**EXERCISE:** Set down each line of the data below exactly as it stands, dropping the pictures.

•••••

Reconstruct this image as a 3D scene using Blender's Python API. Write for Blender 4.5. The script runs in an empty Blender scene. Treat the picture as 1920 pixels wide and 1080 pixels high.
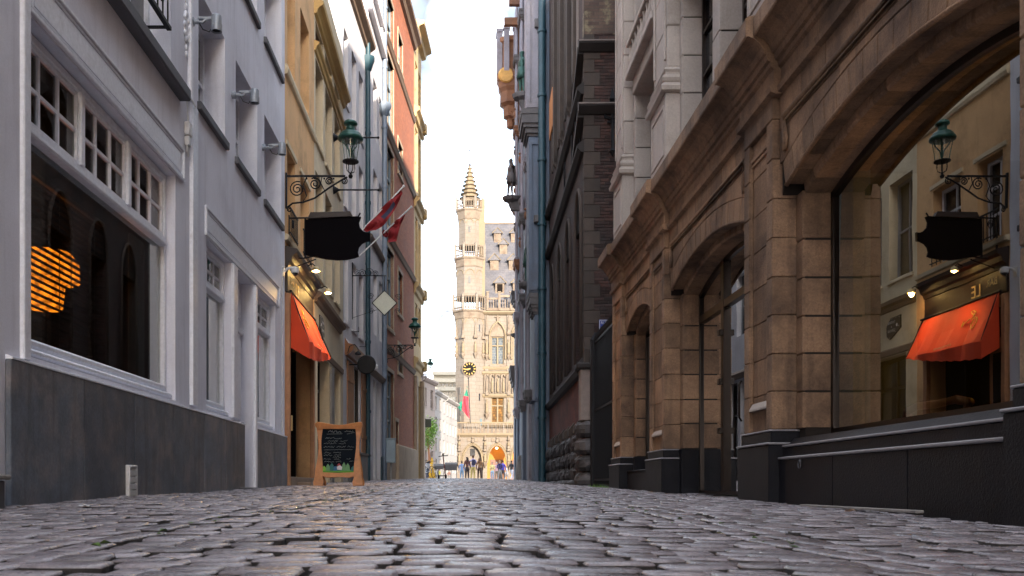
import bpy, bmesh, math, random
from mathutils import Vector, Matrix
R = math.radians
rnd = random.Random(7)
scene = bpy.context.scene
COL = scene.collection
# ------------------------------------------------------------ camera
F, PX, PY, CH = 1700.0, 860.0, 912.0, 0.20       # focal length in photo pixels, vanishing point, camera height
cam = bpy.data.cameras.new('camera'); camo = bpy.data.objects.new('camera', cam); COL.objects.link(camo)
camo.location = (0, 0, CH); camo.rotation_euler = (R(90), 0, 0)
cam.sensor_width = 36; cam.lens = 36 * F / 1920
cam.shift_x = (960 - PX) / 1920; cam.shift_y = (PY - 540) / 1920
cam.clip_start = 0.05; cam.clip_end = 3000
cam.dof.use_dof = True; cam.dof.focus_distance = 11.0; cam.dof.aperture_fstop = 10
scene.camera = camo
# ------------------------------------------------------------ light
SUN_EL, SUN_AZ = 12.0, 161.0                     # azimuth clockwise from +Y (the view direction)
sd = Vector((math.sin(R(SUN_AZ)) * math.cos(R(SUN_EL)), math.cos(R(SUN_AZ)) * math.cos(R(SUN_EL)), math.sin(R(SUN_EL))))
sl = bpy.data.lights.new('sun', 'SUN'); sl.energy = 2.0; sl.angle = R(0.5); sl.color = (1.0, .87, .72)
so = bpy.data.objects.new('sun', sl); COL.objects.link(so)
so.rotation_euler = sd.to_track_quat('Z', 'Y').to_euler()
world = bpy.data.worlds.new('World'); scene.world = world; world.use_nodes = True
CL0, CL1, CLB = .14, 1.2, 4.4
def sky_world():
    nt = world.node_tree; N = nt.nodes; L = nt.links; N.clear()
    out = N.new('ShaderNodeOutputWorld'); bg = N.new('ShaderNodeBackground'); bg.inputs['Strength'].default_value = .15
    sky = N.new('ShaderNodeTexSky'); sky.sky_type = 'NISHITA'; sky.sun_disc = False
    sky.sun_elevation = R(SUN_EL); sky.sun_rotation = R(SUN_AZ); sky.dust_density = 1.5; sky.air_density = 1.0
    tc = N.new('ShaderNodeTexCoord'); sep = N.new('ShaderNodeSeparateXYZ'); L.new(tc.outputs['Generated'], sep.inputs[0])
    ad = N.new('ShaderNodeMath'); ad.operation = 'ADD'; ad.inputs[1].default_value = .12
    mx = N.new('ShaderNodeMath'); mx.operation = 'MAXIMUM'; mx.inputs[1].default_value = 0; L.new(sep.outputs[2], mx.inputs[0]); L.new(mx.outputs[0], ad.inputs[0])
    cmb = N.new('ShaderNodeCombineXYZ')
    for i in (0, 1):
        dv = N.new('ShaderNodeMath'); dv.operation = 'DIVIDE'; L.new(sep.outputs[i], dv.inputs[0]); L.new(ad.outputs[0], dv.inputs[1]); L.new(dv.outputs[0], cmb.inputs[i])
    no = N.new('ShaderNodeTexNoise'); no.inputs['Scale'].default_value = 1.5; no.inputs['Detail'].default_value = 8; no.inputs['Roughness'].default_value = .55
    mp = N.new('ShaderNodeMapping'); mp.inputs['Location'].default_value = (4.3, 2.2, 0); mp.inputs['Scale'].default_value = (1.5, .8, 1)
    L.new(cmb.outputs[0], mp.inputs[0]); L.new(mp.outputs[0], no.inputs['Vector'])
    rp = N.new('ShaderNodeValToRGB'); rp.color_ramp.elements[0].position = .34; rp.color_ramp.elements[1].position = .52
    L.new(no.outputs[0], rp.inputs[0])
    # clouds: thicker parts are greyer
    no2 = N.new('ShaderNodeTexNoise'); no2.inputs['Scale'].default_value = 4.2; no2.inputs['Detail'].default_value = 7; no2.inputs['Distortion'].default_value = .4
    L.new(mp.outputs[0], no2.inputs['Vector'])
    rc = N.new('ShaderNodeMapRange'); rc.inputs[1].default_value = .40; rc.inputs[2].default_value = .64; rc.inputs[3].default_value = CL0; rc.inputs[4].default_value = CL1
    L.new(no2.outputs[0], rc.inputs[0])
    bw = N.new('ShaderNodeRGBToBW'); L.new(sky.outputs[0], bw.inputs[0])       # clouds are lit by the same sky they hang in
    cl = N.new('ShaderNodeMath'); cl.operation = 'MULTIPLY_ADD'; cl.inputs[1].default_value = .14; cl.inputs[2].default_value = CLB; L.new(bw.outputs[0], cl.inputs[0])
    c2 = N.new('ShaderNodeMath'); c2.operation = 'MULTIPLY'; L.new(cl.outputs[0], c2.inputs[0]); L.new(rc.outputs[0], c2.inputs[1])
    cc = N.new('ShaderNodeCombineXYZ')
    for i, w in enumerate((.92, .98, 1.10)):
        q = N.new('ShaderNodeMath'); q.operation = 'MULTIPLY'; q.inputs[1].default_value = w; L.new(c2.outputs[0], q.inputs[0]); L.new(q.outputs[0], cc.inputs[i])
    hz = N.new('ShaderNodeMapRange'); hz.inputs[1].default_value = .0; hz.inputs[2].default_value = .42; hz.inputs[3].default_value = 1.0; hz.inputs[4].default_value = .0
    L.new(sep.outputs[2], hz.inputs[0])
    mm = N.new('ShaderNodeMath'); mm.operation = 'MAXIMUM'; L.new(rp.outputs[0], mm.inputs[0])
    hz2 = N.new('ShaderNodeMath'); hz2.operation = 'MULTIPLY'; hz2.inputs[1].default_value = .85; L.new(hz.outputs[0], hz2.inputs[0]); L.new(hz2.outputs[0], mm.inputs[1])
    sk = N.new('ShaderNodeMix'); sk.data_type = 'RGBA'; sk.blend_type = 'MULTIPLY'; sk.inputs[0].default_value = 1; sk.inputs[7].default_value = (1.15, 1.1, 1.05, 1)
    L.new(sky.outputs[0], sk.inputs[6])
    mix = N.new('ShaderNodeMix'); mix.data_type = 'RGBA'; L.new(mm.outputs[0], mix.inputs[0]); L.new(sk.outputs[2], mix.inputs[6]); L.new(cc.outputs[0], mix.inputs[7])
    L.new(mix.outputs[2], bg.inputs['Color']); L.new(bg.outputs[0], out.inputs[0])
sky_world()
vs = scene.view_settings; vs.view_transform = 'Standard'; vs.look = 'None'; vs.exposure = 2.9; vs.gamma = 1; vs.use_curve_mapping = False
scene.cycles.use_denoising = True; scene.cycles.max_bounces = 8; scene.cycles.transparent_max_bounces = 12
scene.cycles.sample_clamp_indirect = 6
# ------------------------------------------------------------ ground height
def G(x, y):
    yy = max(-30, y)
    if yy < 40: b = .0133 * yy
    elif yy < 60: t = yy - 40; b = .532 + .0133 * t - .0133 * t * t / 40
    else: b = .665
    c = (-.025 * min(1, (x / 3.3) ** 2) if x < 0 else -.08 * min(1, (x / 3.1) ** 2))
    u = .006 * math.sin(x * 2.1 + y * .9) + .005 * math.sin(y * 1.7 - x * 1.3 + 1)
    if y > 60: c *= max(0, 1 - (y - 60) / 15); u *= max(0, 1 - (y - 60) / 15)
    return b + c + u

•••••

**ANSWER TO THIS EXERCISE:**
Reconstruct this image as a 3D scene using Blender's Python API. Write for Blender 4.5. The script runs in an empty Blender scene. Treat the picture as 1920 pixels wide and 1080 pixels high.
import bpy, bmesh, math, random
from mathutils import Vector, Matrix
R = math.radians
rnd = random.Random(7)
scene = bpy.context.scene
COL = scene.collection
# ------------------------------------------------------------ camera
F, PX, PY, CH = 1700.0, 860.0, 912.0, 0.20       # focal length in photo pixels, vanishing point, camera height
cam = bpy.data.cameras.new('camera'); camo = bpy.data.objects.new('camera', cam); COL.objects.link(camo)
camo.location = (0, 0, CH); camo.rotation_euler = (R(90), 0, 0)
cam.sensor_width = 36; cam.lens = 36 * F / 1920
cam.shift_x = (960 - PX) / 1920; cam.shift_y = (PY - 540) / 1920
cam.clip_start = 0.05; cam.clip_end = 3000
cam.dof.use_dof = True; cam.dof.focus_distance = 11.0; cam.dof.aperture_fstop = 10
scene.camera = camo
# ------------------------------------------------------------ light
SUN_EL, SUN_AZ = 12.0, 161.0                     # azimuth clockwise from +Y (the view direction)
sd = Vector((math.sin(R(SUN_AZ)) * math.cos(R(SUN_EL)), math.cos(R(SUN_AZ)) * math.cos(R(SUN_EL)), math.sin(R(SUN_EL))))
sl = bpy.data.lights.new('sun', 'SUN'); sl.energy = 2.0; sl.angle = R(0.5); sl.color = (1.0, .87, .72)
so = bpy.data.objects.new('sun', sl); COL.objects.link(so)
so.rotation_euler = sd.to_track_quat('Z', 'Y').to_euler()
world = bpy.data.worlds.new('World'); scene.world = world; world.use_nodes = True
CL0, CL1, CLB = .14, 1.2, 4.4
def sky_world():
    nt = world.node_tree; N = nt.nodes; L = nt.links; N.clear()
    out = N.new('ShaderNodeOutputWorld'); bg = N.new('ShaderNodeBackground'); bg.inputs['Strength'].default_value = .15
    sky = N.new('ShaderNodeTexSky'); sky.sky_type = 'NISHITA'; sky.sun_disc = False
    sky.sun_elevation = R(SUN_EL); sky.sun_rotation = R(SUN_AZ); sky.dust_density = 1.5; sky.air_density = 1.0
    tc = N.new('ShaderNodeTexCoord'); sep = N.new('ShaderNodeSeparateXYZ'); L.new(tc.outputs['Generated'], sep.inputs[0])
    ad = N.new('ShaderNodeMath'); ad.operation = 'ADD'; ad.inputs[1].default_value = .12
    mx = N.new('ShaderNodeMath'); mx.operation = 'MAXIMUM'; mx.inputs[1].default_value = 0; L.new(sep.outputs[2], mx.inputs[0]); L.new(mx.outputs[0], ad.inputs[0])
    cmb = N.new('ShaderNodeCombineXYZ')
    for i in (0, 1):
        dv = N.new('ShaderNodeMath'); dv.operation = 'DIVIDE'; L.new(sep.outputs[i], dv.inputs[0]); L.new(ad.outputs[0], dv.inputs[1]); L.new(dv.outputs[0], cmb.inputs[i])
    no = N.new('ShaderNodeTexNoise'); no.inputs['Scale'].default_value = 1.5; no.inputs['Detail'].default_value = 8; no.inputs['Roughness'].default_value = .55
    mp = N.new('ShaderNodeMapping'); mp.inputs['Location'].default_value = (4.3, 2.2, 0); mp.inputs['Scale'].default_value = (1.5, .8, 1)
    L.new(cmb.outputs[0], mp.inputs[0]); L.new(mp.outputs[0], no.inputs['Vector'])
    rp = N.new('ShaderNodeValToRGB'); rp.color_ramp.elements[0].position = .34; rp.color_ramp.elements[1].position = .52
    L.new(no.outputs[0], rp.inputs[0])
    # clouds: thicker parts are greyer
    no2 = N.new('ShaderNodeTexNoise'); no2.inputs['Scale'].default_value = 4.2; no2.inputs['Detail'].default_value = 7; no2.inputs['Distortion'].default_value = .4
    L.new(mp.outputs[0], no2.inputs['Vector'])
    rc = N.new('ShaderNodeMapRange'); rc.inputs[1].default_value = .40; rc.inputs[2].default_value = .64; rc.inputs[3].default_value = CL0; rc.inputs[4].default_value = CL1
    L.new(no2.outputs[0], rc.inputs[0])
    bw = N.new('ShaderNodeRGBToBW'); L.new(sky.outputs[0], bw.inputs[0])       # clouds are lit by the same sky they hang in
    cl = N.new('ShaderNodeMath'); cl.operation = 'MULTIPLY_ADD'; cl.inputs[1].default_value = .14; cl.inputs[2].default_value = CLB; L.new(bw.outputs[0], cl.inputs[0])
    c2 = N.new('ShaderNodeMath'); c2.operation = 'MULTIPLY'; L.new(cl.outputs[0], c2.inputs[0]); L.new(rc.outputs[0], c2.inputs[1])
    cc = N.new('ShaderNodeCombineXYZ')
    for i, w in enumerate((.92, .98, 1.10)):
        q = N.new('ShaderNodeMath'); q.operation = 'MULTIPLY'; q.inputs[1].default_value = w; L.new(c2.outputs[0], q.inputs[0]); L.new(q.outputs[0], cc.inputs[i])
    hz = N.new('ShaderNodeMapRange'); hz.inputs[1].default_value = .0; hz.inputs[2].default_value = .42; hz.inputs[3].default_value = 1.0; hz.inputs[4].default_value = .0
    L.new(sep.outputs[2], hz.inputs[0])
    mm = N.new('ShaderNodeMath'); mm.operation = 'MAXIMUM'; L.new(rp.outputs[0], mm.inputs[0])
    hz2 = N.new('ShaderNodeMath'); hz2.operation = 'MULTIPLY'; hz2.inputs[1].default_value = .85; L.new(hz.outputs[0], hz2.inputs[0]); L.new(hz2.outputs[0], mm.inputs[1])
    sk = N.new('ShaderNodeMix'); sk.data_type = 'RGBA'; sk.blend_type = 'MULTIPLY'; sk.inputs[0].default_value = 1; sk.inputs[7].default_value = (1.15, 1.1, 1.05, 1)
    L.new(sky.outputs[0], sk.inputs[6])
    mix = N.new('ShaderNodeMix'); mix.data_type = 'RGBA'; L.new(mm.outputs[0], mix.inputs[0]); L.new(sk.outputs[2], mix.inputs[6]); L.new(cc.outputs[0], mix.inputs[7])
    L.new(mix.outputs[2], bg.inputs['Color']); L.new(bg.outputs[0], out.inputs[0])
sky_world()
vs = scene.view_settings; vs.view_transform = 'Standard'; vs.look = 'None'; vs.exposure = 2.9; vs.gamma = 1; vs.use_curve_mapping = False
scene.cycles.use_denoising = True; scene.cycles.max_bounces = 8; scene.cycles.transparent_max_bounces = 12
scene.cycles.sample_clamp_indirect = 6
# ------------------------------------------------------------ ground height
def G(x, y):
    yy = max(-30, y)
    if yy < 40: b = .0133 * yy
    elif yy < 60: t = yy - 40; b = .532 + .0133 * t - .0133 * t * t / 40
    else: b = .665
    c = (-.025 * min(1, (x / 3.3) ** 2) if x < 0 else -.08 * min(1, (x / 3.1) ** 2))
    u = .006 * math.sin(x * 2.1 + y * .9) + .005 * math.sin(y * 1.7 - x * 1.3 + 1)
    if y > 60: c *= max(0, 1 - (y - 60) / 15); u *= max(0, 1 - (y - 60) / 15)
    return b + c + u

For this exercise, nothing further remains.